● **BRIEF**
Pull out all lines from the listing below in which the word "this" appears.

● **RECORDS**
**********

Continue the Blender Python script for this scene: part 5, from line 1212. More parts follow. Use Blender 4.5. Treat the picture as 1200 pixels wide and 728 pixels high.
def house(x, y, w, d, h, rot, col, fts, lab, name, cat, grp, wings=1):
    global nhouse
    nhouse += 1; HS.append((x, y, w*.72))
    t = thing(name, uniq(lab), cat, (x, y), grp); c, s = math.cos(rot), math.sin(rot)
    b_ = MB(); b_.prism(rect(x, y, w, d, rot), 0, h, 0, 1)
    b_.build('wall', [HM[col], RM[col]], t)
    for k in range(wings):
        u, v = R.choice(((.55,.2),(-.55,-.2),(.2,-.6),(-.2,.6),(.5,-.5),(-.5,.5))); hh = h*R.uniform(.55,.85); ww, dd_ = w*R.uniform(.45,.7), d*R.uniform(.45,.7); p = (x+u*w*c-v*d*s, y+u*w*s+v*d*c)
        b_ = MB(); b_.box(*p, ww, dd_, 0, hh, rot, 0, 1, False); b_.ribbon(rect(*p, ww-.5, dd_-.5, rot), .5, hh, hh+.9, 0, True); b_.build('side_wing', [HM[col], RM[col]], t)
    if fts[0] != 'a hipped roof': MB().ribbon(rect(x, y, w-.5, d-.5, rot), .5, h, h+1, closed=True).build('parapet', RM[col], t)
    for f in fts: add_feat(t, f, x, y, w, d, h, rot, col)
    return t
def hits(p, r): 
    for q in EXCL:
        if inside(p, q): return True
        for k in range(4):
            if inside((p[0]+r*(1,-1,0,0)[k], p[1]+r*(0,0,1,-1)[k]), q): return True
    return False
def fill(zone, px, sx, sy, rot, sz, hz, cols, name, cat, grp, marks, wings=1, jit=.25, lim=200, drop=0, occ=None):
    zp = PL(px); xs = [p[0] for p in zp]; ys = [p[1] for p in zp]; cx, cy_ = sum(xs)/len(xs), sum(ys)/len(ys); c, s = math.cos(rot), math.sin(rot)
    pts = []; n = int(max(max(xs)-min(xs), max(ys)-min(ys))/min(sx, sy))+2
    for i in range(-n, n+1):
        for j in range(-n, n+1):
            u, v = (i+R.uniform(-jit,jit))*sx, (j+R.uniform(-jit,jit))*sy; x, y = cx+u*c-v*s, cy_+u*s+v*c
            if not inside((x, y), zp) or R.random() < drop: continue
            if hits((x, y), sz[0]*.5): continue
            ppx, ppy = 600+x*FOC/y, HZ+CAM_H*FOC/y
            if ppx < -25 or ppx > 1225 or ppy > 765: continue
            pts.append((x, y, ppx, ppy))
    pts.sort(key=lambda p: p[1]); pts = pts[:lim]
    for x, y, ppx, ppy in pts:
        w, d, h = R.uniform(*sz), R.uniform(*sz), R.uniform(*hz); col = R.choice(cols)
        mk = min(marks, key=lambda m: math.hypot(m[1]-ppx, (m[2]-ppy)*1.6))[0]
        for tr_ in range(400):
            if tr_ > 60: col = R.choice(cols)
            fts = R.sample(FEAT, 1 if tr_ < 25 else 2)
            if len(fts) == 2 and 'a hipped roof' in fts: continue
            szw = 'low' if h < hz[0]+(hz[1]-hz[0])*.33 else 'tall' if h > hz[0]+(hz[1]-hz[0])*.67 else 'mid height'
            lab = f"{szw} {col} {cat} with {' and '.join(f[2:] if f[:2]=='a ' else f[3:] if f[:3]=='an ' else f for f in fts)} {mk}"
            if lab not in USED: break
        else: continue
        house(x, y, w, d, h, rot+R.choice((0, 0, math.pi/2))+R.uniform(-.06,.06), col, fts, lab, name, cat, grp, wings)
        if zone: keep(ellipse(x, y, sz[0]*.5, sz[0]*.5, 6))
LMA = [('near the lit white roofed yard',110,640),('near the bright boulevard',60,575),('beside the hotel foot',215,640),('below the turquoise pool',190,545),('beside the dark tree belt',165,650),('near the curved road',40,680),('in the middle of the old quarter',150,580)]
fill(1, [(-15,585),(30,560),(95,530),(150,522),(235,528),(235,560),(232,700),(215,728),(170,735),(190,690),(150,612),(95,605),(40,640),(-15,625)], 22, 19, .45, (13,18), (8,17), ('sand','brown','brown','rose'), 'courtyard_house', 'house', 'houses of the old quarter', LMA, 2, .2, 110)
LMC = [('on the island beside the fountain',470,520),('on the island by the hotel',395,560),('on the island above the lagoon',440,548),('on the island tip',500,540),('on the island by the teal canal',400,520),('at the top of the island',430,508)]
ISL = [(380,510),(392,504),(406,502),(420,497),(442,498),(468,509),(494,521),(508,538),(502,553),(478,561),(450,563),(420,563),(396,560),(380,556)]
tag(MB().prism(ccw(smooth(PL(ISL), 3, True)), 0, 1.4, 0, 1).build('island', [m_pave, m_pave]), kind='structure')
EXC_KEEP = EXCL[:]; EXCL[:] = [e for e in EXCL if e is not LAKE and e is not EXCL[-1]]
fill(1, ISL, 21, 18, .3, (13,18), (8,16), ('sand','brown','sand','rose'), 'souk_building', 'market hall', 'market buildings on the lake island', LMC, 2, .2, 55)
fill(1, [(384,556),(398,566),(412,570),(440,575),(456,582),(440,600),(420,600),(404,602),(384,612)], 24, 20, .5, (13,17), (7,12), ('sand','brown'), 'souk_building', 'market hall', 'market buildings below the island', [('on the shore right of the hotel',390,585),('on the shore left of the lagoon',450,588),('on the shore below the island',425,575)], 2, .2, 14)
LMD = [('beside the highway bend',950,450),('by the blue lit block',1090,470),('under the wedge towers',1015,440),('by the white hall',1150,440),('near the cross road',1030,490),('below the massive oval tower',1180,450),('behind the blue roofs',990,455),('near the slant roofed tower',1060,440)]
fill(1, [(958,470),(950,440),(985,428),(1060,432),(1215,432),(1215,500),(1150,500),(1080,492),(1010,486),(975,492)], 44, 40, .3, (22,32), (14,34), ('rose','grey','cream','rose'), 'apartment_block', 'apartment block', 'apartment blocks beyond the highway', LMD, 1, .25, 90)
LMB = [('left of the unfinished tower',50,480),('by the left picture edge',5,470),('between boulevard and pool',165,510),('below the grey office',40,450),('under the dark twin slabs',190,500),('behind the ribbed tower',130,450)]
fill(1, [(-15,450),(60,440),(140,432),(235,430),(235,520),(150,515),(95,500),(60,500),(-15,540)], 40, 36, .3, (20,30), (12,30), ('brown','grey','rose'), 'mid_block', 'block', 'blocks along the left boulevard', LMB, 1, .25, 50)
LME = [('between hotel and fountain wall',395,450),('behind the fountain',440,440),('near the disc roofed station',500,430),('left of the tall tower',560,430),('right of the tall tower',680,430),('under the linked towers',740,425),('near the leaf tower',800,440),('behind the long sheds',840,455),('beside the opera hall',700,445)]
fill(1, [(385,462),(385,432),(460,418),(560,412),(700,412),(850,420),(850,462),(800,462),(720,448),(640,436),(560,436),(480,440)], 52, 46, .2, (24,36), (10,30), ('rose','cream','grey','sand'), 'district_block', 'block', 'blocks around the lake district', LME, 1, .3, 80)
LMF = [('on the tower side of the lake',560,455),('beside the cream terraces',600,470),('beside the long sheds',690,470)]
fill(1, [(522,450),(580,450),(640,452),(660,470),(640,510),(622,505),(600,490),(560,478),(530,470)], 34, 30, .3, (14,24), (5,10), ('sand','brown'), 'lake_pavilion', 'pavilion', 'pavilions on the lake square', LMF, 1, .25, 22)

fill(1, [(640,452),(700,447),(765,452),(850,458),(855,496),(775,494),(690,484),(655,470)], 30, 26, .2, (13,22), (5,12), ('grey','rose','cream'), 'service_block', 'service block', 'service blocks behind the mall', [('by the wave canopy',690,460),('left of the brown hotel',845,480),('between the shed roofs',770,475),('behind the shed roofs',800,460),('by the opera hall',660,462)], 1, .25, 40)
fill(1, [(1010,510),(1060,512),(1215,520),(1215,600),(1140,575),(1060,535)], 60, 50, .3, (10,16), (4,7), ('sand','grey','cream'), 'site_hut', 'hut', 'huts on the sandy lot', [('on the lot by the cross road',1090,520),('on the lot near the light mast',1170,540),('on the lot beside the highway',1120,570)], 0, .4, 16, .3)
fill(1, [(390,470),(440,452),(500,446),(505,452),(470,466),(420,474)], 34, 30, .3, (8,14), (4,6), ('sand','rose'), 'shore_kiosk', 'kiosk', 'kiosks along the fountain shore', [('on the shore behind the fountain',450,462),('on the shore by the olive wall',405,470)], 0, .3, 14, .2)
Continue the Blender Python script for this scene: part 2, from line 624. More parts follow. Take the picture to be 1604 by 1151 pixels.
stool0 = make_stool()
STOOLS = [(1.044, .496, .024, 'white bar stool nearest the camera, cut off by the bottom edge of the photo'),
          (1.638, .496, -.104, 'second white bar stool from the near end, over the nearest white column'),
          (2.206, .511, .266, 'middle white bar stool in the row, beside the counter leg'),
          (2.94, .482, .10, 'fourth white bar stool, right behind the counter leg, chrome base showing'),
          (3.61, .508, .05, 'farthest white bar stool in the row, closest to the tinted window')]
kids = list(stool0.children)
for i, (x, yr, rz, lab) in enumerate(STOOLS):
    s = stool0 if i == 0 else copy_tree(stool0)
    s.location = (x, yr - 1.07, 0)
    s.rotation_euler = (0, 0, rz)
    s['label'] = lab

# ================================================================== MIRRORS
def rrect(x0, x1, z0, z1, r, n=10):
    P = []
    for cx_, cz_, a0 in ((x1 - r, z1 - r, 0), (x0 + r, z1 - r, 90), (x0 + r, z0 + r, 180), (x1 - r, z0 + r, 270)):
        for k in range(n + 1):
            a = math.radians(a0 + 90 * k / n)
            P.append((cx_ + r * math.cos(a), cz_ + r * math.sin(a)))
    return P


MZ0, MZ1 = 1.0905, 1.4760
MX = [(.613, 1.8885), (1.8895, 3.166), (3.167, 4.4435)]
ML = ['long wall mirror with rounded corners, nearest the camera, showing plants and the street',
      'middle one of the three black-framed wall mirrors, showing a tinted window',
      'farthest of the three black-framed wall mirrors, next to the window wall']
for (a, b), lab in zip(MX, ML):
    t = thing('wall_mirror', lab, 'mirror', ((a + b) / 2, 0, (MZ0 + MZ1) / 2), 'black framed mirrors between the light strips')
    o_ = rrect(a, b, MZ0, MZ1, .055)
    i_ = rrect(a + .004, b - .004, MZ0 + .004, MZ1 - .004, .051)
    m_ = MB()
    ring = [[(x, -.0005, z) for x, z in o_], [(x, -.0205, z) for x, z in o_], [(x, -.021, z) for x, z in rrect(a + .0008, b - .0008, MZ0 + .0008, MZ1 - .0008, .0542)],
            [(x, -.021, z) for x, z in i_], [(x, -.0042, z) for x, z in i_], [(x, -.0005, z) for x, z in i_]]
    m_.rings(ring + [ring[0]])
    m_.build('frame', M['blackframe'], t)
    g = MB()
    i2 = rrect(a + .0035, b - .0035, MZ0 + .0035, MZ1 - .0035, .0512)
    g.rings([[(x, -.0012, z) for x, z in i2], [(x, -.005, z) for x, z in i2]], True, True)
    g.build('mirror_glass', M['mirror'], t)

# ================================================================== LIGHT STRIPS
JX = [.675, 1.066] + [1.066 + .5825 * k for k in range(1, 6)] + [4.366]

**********

● **TASK RESPONSE**
Continue the Blender Python script for this scene: part 5, from line 1212. More parts follow. Use Blender 4.5. Treat the picture as 1200 pixels wide and 728 pixels high.
Continue the Blender Python script for this scene: part 2, from line 624. More parts follow. Take the picture to be 1604 by 1151 pixels.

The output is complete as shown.